**Written task**
Return every line of the data below that includes the string "objects".

**Recorded data**
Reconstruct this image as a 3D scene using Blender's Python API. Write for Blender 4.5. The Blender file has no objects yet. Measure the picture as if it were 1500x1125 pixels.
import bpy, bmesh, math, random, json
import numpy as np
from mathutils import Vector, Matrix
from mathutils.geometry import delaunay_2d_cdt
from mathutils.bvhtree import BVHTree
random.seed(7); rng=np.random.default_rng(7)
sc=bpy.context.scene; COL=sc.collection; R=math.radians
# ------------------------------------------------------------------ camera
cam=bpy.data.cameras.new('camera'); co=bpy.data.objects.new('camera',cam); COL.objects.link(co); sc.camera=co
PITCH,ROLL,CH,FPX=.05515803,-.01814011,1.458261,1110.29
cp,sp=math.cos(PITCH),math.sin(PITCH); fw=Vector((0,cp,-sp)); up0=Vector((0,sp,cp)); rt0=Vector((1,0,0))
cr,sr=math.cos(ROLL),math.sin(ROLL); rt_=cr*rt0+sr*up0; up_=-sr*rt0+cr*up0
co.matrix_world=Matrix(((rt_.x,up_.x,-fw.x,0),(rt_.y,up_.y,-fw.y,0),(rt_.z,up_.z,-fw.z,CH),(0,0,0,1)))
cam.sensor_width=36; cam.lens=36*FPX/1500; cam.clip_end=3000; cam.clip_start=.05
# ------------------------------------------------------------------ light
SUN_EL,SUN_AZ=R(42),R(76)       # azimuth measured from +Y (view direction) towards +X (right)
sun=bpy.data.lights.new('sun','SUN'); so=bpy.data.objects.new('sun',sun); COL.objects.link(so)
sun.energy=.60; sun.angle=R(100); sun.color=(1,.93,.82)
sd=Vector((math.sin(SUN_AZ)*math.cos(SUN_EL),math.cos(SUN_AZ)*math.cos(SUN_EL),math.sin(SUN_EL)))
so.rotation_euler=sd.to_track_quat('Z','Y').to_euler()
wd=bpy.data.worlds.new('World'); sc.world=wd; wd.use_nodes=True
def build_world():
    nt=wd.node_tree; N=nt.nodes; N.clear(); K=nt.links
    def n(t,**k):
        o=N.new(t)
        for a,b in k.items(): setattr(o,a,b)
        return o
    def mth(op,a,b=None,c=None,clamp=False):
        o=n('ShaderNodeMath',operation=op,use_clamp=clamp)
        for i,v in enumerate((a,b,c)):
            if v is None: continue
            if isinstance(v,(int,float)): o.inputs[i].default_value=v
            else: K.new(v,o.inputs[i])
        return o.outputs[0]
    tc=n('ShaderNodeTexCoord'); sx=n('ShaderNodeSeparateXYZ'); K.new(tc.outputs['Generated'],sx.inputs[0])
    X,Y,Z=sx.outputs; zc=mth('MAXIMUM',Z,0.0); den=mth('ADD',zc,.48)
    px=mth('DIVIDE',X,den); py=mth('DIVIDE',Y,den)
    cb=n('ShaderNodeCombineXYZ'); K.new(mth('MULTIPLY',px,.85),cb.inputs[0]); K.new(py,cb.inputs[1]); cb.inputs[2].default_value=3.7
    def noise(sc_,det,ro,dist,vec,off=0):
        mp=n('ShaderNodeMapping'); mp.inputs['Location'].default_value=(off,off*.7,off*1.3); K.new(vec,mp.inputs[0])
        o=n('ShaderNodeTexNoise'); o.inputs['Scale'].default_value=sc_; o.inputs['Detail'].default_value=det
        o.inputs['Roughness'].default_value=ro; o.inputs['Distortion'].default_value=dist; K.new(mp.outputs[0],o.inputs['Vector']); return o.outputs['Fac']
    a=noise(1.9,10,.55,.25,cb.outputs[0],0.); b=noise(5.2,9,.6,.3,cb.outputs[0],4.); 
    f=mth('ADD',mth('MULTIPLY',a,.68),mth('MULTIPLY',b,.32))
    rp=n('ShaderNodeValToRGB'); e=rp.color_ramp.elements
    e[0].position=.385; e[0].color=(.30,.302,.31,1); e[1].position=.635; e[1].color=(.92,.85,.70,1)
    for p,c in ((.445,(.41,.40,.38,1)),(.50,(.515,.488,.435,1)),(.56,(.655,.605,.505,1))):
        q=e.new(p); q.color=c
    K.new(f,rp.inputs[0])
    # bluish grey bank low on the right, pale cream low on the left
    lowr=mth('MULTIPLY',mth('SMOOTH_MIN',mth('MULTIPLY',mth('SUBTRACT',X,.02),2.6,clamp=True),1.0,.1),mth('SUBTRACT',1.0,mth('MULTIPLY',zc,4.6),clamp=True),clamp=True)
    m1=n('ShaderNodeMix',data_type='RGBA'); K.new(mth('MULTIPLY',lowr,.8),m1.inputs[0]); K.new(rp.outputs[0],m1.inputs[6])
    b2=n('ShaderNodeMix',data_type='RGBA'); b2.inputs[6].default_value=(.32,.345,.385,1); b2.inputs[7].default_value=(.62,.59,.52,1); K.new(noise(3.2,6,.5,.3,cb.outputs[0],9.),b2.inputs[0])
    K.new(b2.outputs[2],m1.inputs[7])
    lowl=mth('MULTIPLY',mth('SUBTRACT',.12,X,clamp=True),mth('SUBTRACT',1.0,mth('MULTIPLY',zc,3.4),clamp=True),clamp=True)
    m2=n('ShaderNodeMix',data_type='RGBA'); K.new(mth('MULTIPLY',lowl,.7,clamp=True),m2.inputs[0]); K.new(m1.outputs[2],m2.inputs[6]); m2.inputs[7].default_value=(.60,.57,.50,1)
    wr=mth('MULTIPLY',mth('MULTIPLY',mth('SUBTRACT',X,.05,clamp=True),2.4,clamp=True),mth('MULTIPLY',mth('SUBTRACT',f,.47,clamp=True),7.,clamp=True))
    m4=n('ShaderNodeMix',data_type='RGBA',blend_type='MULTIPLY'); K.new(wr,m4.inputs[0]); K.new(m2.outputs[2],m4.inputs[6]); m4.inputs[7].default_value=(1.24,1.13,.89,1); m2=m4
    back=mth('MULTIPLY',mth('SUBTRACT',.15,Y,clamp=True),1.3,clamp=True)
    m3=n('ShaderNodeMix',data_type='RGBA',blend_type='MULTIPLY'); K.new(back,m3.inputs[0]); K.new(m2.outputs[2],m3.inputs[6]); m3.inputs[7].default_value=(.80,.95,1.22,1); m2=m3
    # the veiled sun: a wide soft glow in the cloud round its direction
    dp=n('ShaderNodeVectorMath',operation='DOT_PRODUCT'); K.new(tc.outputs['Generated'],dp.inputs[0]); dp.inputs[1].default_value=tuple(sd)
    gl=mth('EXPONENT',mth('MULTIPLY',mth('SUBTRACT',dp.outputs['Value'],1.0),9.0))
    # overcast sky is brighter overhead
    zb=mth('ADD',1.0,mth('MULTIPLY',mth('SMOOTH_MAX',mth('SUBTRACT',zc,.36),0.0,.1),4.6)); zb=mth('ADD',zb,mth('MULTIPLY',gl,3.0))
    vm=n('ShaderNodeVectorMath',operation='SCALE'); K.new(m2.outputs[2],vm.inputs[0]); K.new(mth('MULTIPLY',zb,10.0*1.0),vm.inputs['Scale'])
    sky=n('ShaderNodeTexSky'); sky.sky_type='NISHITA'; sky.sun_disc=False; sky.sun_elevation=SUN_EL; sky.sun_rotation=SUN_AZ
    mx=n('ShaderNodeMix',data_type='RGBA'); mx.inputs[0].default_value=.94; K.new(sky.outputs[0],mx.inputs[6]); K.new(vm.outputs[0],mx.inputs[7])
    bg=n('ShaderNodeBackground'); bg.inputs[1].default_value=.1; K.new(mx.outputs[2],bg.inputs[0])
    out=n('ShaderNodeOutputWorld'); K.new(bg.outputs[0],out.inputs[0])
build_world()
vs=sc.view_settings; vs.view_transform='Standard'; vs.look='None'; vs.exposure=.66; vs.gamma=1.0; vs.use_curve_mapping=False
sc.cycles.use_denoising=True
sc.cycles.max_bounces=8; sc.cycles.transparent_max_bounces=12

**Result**
Reconstruct this image as a 3D scene using Blender's Python API. Write for Blender 4.5. The Blender file has no objects yet. Measure the picture as if it were 1500x1125 pixels.
cam=bpy.data.cameras.new('camera'); co=bpy.data.objects.new('camera',cam); COL.objects.link(co); sc.camera=co
sun=bpy.data.lights.new('sun','SUN'); so=bpy.data.objects.new('sun',sun); COL.objects.link(so)